Methanol conversion to olefins (MTO) over H-ZSM-5: Evidence of product distribution governed by methanol conversion

Methanol conversion to olefins (MTO) was investigated in an isotherm fixed-bed reactor at methanol partial pressures ranging from 5 to 50 kPa, water/methanol ratios from 0 to 9 and temperatures from 380 °C to 460 °C over H-ZSM-5 catalyst with a Si/Al ratio of 200. Product distribution was affected by operation conditions remarkably only at low methanol conversions (< 80%). When methanol conversion approaches 100%, product distribution is hardly affected by operation conditions. In addition, it was always found that propylene selectivity is enhanced at the expense of hexenes at high methanol conversions. The dependence of product distribution on methanol conversion derives from the change of dominant reaction pathway from olefin methylation and cracking to oligomerization and cracking.
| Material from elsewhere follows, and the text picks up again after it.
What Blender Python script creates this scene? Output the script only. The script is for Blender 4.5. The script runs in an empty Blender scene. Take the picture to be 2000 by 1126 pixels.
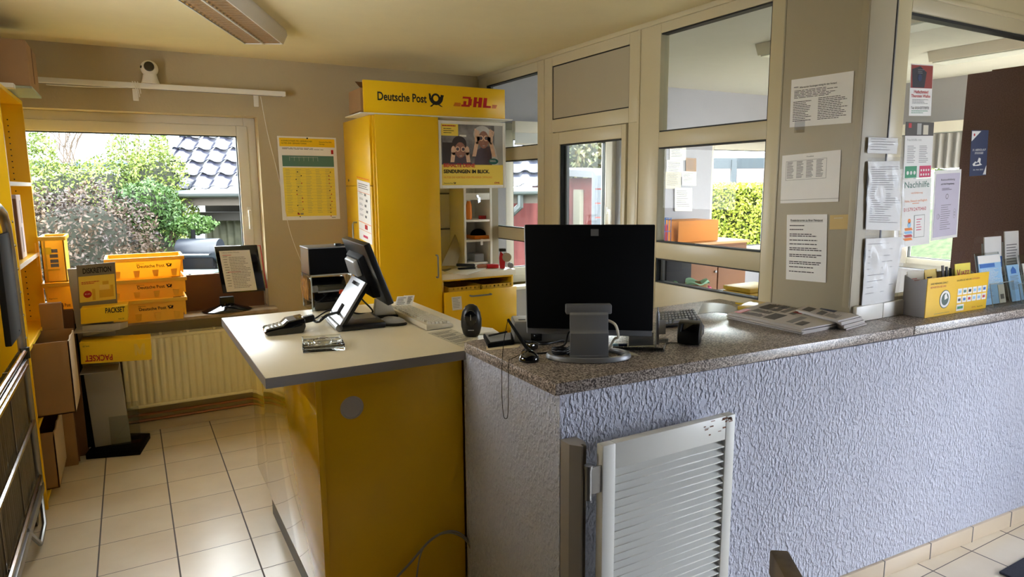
import bpy, bmesh, math, random
from mathutils import Vector, Matrix
from math import sin, cos, pi, radians
random.seed(7)
SC = bpy.context.scene
COL = SC.collection

# ------------------------------------------------------------------ camera
F = 1307.5
CR = Vector((0.86899574, -0.49476719, -0.00719921))   # camera right
CD = Vector((-0.08150908, -0.12877962, -0.9883178))   # camera down
CF = Vector((0.48806011, 0.85943076, -0.15223696))    # camera forward
EYE = Vector((0, 0, 1.6))
cam = bpy.data.objects.new('camera', bpy.data.cameras.new('camera'))
COL.objects.link(cam)
cam.data.sensor_width = 36
cam.data.lens = F / 2000 * 36
cam.data.clip_start = 0.05
M = Matrix((CR, -CD, -CF)).transposed().to_4x4()
M.translation = EYE
cam.matrix_world = M
SC.camera = cam

# ------------------------------------------------------------------ light
SC.view_settings.view_transform = 'Standard'
SC.view_settings.look = 'None'
SC.view_settings.gamma = 1
SC.view_settings.exposure = 0.0
SC.view_settings.use_curve_mapping = False
W = bpy.data.worlds.new('sky'); SC.world = W; W.use_nodes = True
bg = W.node_tree.nodes['Background']
bg.inputs[0].default_value = (0.93, 0.96, 1.0, 1)
bg.inputs[1].default_value = 17.0
def light(name, loc, rot, sx, sy, power, col, portal=False):
    l = bpy.data.lights.new(name, 'AREA'); l.shape = 'RECTANGLE'
    l.size = sx; l.size_y = sy; l.energy = power; l.color = col
    if portal: l.cycles.is_portal = True
    o = bpy.data.objects.new(name, l); COL.objects.link(o)
    o.location = loc; o.rotation_euler = rot
    return o
# sun (soft, thin cloud) from behind the building over the garden
s = bpy.data.lights.new('sun', 'SUN'); s.energy = 3.5; s.angle = radians(8); s.color = (1, .95, .85)
so = bpy.data.objects.new('sun', s); COL.objects.link(so); so.rotation_euler = (radians(42), 0, radians(-25))
# daylight through the glazed entrance out of frame on the right, and shop windows
light('entrance_daylight', (4.67, -.56, 1.05), (0, radians(90), 0), 2.2, 1.6, 56, (.46, .64, 1.0))
# added fill lamp behind an invented opening in the unseen left wall
light('added_side_fill', (-1.32, 2.67, 1.50), (0, radians(-90), 0), 1.3, 1.2, 7.5, (1.0, .90, .68))
light('portal_window_left', (.07, 5.30, 1.42), (radians(-90), 0, 0), 1.5, 1.4, 1, (1, 1, 1), True)
light('portal_office_window', (3.40, 5.30, 1.42), (radians(-90), 0, 0), 1.3, 1.4, 1, (1, 1, 1), True)
light('portal_office_hedge', (5.65, 5.30, 1.42), (radians(-90), 0, 0), 1.15, 1.4, 1, (1, 1, 1), True)
light('portal_office_side', (6.62, 3.0, 1.5), (0, radians(90), 0), 1.5, 1.8, 1, (1, 1, 1), True)

# ------------------------------------------------------------------ measuring helpers
def ray(x, y): return CR*((x-1000)/F) + CD*((y-563)/F) + CF
def Z(x, y, z=0.0):
    d = ray(x, y); return EYE + d*((z-1.6)/d.z)
def Y(x, y, Yv=4.92):
    d = ray(x, y); return EYE + d*(Yv/d.y)
def X(x, y, Xv=2.5):
    d = ray(x, y); return EYE + d*(Xv/d.x)
def D(x, y, dep): return EYE + ray(x, y)*dep
def V(x, y, p0, dr):
    n = Vector((dr[1], -dr[0], 0)); d = ray(x, y)
    return EYE + d*((Vector(p0)-EYE).dot(n)/d.dot(n))

# ------------------------------------------------------------------ materials
ALB = [1.0]     # overall reflectance of a group of materials
def lin(r, g, b):
    f = lambda v: v/12.92 if v <= .04045 else ((v+.055)/1.055)**2.4
    k = ALB[0]; return (f(r/255)*k, f(g/255)*k, f(b/255)*k, 1)
MATS = {}
def mat(name, rgb, rough=.5, metal=0, bump=0, bscale=200, var=0, vscale=8, spec=None, coat=0, trans=0, alpha=1, sheen=0, detail=3, stretch=None):
    if name in MATS: return MATS[name]
    m = bpy.data.materials.new(name); m.use_nodes = True; MATS[name] = m
    nt = m.node_tree; b = nt.nodes['Principled BSDF']
    b.inputs['Base Color'].default_value = lin(*rgb)
    b.inputs['Roughness'].default_value = rough
    b.inputs['Metallic'].default_value = metal
    if spec is not None: b.inputs['Specular IOR Level'].default_value = spec
    if coat: b.inputs['Coat Weight'].default_value = coat; b.inputs['Coat Roughness'].default_value = .08
    if trans: b.inputs['Transmission Weight'].default_value = trans
    if alpha < 1: b.inputs['Alpha'].default_value = alpha
    tc = nt.nodes.new('ShaderNodeTexCoord'); mp = nt.nodes.new('ShaderNodeMapping')
    nt.links.new(tc.outputs['Object'], mp.inputs[0])
    if stretch: mp.inputs['Scale'].default_value = stretch
    if bump:
        n = nt.nodes.new('ShaderNodeTexNoise'); n.inputs['Scale'].default_value = bscale; n.inputs['Detail'].default_value = detail
        bp = nt.nodes.new('ShaderNodeBump'); bp.inputs['Strength'].default_value = bump; bp.inputs['Distance'].default_value = .004
        nt.links.new(mp.outputs[0], n.inputs['Vector']); nt.links.new(n.outputs['Fac'], bp.inputs['Height']); nt.links.new(bp.outputs[0], b.inputs['Normal'])
    n = nt.nodes.new('ShaderNodeTexNoise'); n.inputs['Scale'].default_value = vscale; n.inputs['Detail'].default_value = 4
    nt.links.new(mp.outputs[0], n.inputs['Vector'])
    mx = nt.nodes.new('ShaderNodeMix'); mx.data_type = 'RGBA'
    v = var if var else .04
    c = lin(*rgb)
    mx.inputs[6].default_value = tuple(x*(1-v) for x in c[:3])+(1,)
    mx.inputs[7].default_value = tuple(min(1, x*(1+v)) for x in c[:3])+(1,)
    nt.links.new(n.outputs['Fac'], mx.inputs[0]); nt.links.new(mx.outputs[2], b.inputs['Base Color'])
    return m

def ramp_mat(name, stops, scale=100, rough=.4, kind='noise', bump=0, bdist=.003, stretch=None, detail=4, coat=0):
    if name in MATS: return MATS[name]
    m = bpy.data.materials.new(name); m.use_nodes = True; MATS[name] = m
    nt = m.node_tree; b = nt.nodes['Principled BSDF']; b.inputs['Roughness'].default_value = rough
    if coat: b.inputs['Coat Weight'].default_value = coat
    tc = nt.nodes.new('ShaderNodeTexCoord'); mp = nt.nodes.new('ShaderNodeMapping')
    if stretch: mp.inputs['Scale'].default_value = stretch
    nt.links.new(tc.outputs['Object'], mp.inputs[0])
    if kind == 'noise':
        n = nt.nodes.new('ShaderNodeTexNoise'); n.inputs['Detail'].default_value = detail; out = n.outputs['Fac']
    else:
        n = nt.nodes.new('ShaderNodeTexVoronoi'); out = n.outputs['Color']
    n.inputs['Scale'].default_value = scale
    nt.links.new(mp.outputs[0], n.inputs['Vector'])
    r = nt.nodes.new('ShaderNodeValToRGB'); e = r.color_ramp.elements
    while len(e) > 1: e.remove(e[0])
    for i, (p, c) in enumerate(stops):
        el = e[0] if i == 0 else e.new(p)
        el.position = p; el.color = lin(*c)
    nt.links.new(out, r.inputs[0]); nt.links.new(r.outputs[0], b.inputs['Base Color'])
    if bump:
        bp = nt.nodes.new('ShaderNodeBump'); bp.inputs['Strength'].default_value = bump; bp.inputs['Distance'].default_value = bdist
        nt.links.new(n.outputs[0], bp.inputs['Height']); nt.links.new(bp.outputs[0], b.inputs['Normal'])
    return m

def glass_mat(name, tint=(1, 1, 1), refl=1.0):
    m = bpy.data.materials.new(name); m.use_nodes = True; MATS[name] = m
    nt = m.node_tree; nt.nodes.remove(nt.nodes['Principled BSDF'])
    o = nt.nodes['Material Output']; t = nt.nodes.new('ShaderNodeBsdfTransparent'); g = nt.nodes.new('ShaderNodeBsdfGlossy')
    g.inputs['Roughness'].default_value = .01; t.inputs[0].default_value = tint+(1,)
    fr = nt.nodes.new('ShaderNodeFresnel'); fr.inputs[0].default_value = 1.45
    mu = nt.nodes.new('ShaderNodeMath'); mu.operation = 'MULTIPLY'; mu.inputs[1].default_value = refl
    mx = nt.nodes.new('ShaderNodeMixShader')
    ge = nt.nodes.new('ShaderNodeNewGeometry'); iv = nt.nodes.new('ShaderNodeMath'); iv.operation = 'SUBTRACT'; iv.inputs[0].default_value = 1
    m2 = nt.nodes.new('ShaderNodeMath'); m2.operation = 'MULTIPLY'
    nt.links.new(ge.outputs['Backfacing'], iv.inputs[1]); nt.links.new(fr.outputs[0], mu.inputs[0]); nt.links.new(mu.outputs[0], m2.inputs[0]); nt.links.new(iv.outputs[0], m2.inputs[1]); nt.links.new(m2.outputs[0], mx.inputs[0])
    nt.links.new(t.outputs[0], mx.inputs[1]); nt.links.new(g.outputs[0], mx.inputs[2]); nt.links.new(mx.outputs[0], o.inputs[0])
    return m
GLASS = glass_mat('pane_glass', (.97, .99, .98), .4)
ACRYL = glass_mat('acrylic', (.88, .90, .89), 1.6)
SLEEVE = glass_mat('plastic_film', (.90, .91, .93), 2.2)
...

Product distribution at low methanol conversions may be determined by the relative rate between olefin methylation and cracking, while at complete methanol conversion product distribution is determined by oligomerization and cracking of C4=–C7= likely.

► Reaction conditions affect product distribution in MTO evidently at low conversions.
► The main reaction pathway in MTO changes with increasing methanol conversion.
► C3= selectivity is increased at higher methanol conversions through cracking of C6=.
► C2= selectivity is increased only at high space timevia over-cracking of olefins.